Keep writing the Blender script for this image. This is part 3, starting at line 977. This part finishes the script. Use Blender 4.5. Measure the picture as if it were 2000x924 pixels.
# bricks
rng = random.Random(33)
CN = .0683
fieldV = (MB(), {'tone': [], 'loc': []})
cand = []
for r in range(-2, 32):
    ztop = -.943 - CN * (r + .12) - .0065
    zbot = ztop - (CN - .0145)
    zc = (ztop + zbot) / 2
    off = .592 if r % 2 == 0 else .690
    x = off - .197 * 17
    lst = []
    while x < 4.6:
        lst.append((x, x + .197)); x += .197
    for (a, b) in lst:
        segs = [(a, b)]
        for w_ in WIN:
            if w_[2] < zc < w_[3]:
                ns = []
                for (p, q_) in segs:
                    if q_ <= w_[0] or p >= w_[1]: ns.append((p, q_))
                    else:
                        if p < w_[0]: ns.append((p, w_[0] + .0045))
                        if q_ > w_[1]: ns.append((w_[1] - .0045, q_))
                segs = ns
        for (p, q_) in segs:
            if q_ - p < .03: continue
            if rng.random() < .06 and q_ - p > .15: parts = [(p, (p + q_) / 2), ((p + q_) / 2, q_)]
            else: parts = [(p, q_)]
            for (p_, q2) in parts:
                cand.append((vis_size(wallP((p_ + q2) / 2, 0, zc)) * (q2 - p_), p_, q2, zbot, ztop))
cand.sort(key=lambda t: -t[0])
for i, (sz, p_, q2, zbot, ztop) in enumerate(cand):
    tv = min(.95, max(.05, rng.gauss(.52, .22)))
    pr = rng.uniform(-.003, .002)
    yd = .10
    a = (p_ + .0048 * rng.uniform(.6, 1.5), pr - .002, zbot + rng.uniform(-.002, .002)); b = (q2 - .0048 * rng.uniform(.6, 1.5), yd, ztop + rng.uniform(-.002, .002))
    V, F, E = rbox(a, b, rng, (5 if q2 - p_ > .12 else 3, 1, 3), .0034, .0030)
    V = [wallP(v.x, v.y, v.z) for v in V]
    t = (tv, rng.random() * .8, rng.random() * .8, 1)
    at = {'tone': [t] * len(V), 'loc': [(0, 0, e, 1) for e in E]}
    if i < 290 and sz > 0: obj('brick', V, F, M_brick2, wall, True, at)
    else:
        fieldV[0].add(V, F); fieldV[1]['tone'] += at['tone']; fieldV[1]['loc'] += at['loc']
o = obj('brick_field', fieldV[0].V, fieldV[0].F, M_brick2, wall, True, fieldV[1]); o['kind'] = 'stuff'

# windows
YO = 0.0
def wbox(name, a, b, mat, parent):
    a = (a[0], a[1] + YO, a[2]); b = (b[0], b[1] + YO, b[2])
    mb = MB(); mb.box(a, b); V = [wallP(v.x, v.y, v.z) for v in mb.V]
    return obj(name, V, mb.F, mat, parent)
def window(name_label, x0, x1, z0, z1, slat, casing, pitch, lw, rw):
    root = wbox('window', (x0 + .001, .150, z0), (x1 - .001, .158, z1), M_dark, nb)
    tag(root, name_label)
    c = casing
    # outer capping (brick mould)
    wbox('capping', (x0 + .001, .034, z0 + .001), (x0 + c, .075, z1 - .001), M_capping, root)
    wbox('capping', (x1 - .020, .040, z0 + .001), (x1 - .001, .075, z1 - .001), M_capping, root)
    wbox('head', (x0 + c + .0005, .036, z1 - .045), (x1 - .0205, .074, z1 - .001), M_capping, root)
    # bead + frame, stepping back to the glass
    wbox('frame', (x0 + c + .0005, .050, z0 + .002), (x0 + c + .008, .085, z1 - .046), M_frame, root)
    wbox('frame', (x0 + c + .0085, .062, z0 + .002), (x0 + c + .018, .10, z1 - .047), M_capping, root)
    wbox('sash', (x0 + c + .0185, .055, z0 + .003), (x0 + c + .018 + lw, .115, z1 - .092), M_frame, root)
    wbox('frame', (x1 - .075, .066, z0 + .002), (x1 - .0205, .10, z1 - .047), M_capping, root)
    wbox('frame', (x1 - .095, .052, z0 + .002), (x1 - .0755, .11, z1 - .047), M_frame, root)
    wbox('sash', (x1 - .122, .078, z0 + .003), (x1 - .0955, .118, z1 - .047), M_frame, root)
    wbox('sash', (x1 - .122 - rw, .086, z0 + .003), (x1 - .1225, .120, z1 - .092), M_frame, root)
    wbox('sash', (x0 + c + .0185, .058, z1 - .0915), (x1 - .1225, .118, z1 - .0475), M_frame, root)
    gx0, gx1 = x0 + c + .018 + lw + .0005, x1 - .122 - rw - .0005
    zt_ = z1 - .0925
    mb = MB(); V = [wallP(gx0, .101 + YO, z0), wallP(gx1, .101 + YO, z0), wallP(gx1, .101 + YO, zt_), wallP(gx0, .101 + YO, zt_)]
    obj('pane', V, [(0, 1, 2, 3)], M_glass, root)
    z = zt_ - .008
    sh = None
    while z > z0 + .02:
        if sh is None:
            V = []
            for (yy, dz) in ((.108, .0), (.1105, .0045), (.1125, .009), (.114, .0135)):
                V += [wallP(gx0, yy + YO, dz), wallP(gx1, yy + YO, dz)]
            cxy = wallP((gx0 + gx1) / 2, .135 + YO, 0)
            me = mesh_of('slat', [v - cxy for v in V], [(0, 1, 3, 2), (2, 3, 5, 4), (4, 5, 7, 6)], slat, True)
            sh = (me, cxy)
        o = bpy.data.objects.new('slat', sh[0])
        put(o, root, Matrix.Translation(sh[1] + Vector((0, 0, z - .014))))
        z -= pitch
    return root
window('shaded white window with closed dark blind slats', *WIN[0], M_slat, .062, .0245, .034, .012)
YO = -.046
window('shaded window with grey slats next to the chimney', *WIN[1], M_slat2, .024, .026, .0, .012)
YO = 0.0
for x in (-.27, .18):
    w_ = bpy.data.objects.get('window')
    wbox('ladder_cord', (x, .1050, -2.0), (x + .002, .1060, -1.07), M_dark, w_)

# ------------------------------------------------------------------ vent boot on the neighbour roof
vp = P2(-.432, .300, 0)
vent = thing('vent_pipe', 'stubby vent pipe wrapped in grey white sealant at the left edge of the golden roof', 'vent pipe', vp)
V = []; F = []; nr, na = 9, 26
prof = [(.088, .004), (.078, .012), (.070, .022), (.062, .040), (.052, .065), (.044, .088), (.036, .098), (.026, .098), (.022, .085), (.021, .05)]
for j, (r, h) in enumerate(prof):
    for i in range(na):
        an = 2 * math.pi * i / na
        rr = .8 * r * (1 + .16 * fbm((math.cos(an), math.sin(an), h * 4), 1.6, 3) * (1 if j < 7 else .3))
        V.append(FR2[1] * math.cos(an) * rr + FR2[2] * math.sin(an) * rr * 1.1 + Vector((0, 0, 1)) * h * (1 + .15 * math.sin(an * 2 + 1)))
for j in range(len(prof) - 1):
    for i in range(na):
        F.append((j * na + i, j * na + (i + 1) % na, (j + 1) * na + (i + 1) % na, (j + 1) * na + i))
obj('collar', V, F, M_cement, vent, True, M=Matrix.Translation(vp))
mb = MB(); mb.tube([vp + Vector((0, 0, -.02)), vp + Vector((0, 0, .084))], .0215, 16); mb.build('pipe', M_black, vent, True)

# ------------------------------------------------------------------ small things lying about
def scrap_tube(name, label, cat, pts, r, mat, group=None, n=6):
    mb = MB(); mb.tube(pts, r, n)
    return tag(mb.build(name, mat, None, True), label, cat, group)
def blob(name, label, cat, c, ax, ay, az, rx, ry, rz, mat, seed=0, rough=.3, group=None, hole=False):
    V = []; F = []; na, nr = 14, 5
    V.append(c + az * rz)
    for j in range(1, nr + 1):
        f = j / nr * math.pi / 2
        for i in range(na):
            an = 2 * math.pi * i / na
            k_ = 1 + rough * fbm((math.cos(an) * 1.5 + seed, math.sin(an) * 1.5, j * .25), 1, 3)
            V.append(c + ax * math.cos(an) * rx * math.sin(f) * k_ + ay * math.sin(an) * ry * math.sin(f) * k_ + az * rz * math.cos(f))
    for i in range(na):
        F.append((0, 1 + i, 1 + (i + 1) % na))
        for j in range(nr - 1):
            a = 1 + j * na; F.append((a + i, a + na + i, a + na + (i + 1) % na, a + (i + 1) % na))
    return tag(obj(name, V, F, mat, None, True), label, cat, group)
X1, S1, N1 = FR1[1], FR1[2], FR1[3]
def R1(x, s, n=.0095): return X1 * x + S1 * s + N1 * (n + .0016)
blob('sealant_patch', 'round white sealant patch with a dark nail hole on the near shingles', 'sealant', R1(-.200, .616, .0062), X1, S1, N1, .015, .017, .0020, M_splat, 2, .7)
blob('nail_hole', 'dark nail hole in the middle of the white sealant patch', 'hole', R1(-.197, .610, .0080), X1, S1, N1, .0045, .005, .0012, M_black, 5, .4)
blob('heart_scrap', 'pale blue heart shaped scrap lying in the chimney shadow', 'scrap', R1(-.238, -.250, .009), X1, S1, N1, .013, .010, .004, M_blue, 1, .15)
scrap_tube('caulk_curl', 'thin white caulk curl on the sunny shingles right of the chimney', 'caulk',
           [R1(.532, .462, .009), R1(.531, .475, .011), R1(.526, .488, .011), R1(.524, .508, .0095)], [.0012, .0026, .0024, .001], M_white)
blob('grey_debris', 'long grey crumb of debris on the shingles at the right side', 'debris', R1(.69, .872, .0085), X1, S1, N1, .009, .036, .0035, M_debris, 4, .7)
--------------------
## Problem to solve
Restate the listing exactly, starting at its first line and ending at the line where "o['kind'] = 'stuff'" occurs; include both and no other lines.

## Solution to this exercise
Keep writing the Blender script for this image. This is part 3, starting at line 977. This part finishes the script. Use Blender 4.5. Measure the picture as if it were 2000x924 pixels.
# bricks
rng = random.Random(33)
CN = .0683
fieldV = (MB(), {'tone': [], 'loc': []})
cand = []
for r in range(-2, 32):
    ztop = -.943 - CN * (r + .12) - .0065
    zbot = ztop - (CN - .0145)
    zc = (ztop + zbot) / 2
    off = .592 if r % 2 == 0 else .690
    x = off - .197 * 17
    lst = []
    while x < 4.6:
        lst.append((x, x + .197)); x += .197
    for (a, b) in lst:
        segs = [(a, b)]
        for w_ in WIN:
            if w_[2] < zc < w_[3]:
                ns = []
                for (p, q_) in segs:
                    if q_ <= w_[0] or p >= w_[1]: ns.append((p, q_))
                    else:
                        if p < w_[0]: ns.append((p, w_[0] + .0045))
                        if q_ > w_[1]: ns.append((w_[1] - .0045, q_))
                segs = ns
        for (p, q_) in segs:
            if q_ - p < .03: continue
            if rng.random() < .06 and q_ - p > .15: parts = [(p, (p + q_) / 2), ((p + q_) / 2, q_)]
            else: parts = [(p, q_)]
            for (p_, q2) in parts:
                cand.append((vis_size(wallP((p_ + q2) / 2, 0, zc)) * (q2 - p_), p_, q2, zbot, ztop))
cand.sort(key=lambda t: -t[0])
for i, (sz, p_, q2, zbot, ztop) in enumerate(cand):
    tv = min(.95, max(.05, rng.gauss(.52, .22)))
    pr = rng.uniform(-.003, .002)
    yd = .10
    a = (p_ + .0048 * rng.uniform(.6, 1.5), pr - .002, zbot + rng.uniform(-.002, .002)); b = (q2 - .0048 * rng.uniform(.6, 1.5), yd, ztop + rng.uniform(-.002, .002))
    V, F, E = rbox(a, b, rng, (5 if q2 - p_ > .12 else 3, 1, 3), .0034, .0030)
    V = [wallP(v.x, v.y, v.z) for v in V]
    t = (tv, rng.random() * .8, rng.random() * .8, 1)
    at = {'tone': [t] * len(V), 'loc': [(0, 0, e, 1) for e in E]}
    if i < 290 and sz > 0: obj('brick', V, F, M_brick2, wall, True, at)
    else:
        fieldV[0].add(V, F); fieldV[1]['tone'] += at['tone']; fieldV[1]['loc'] += at['loc']
o = obj('brick_field', fieldV[0].V, fieldV[0].F, M_brick2, wall, True, fieldV[1]); o['kind'] = 'stuff'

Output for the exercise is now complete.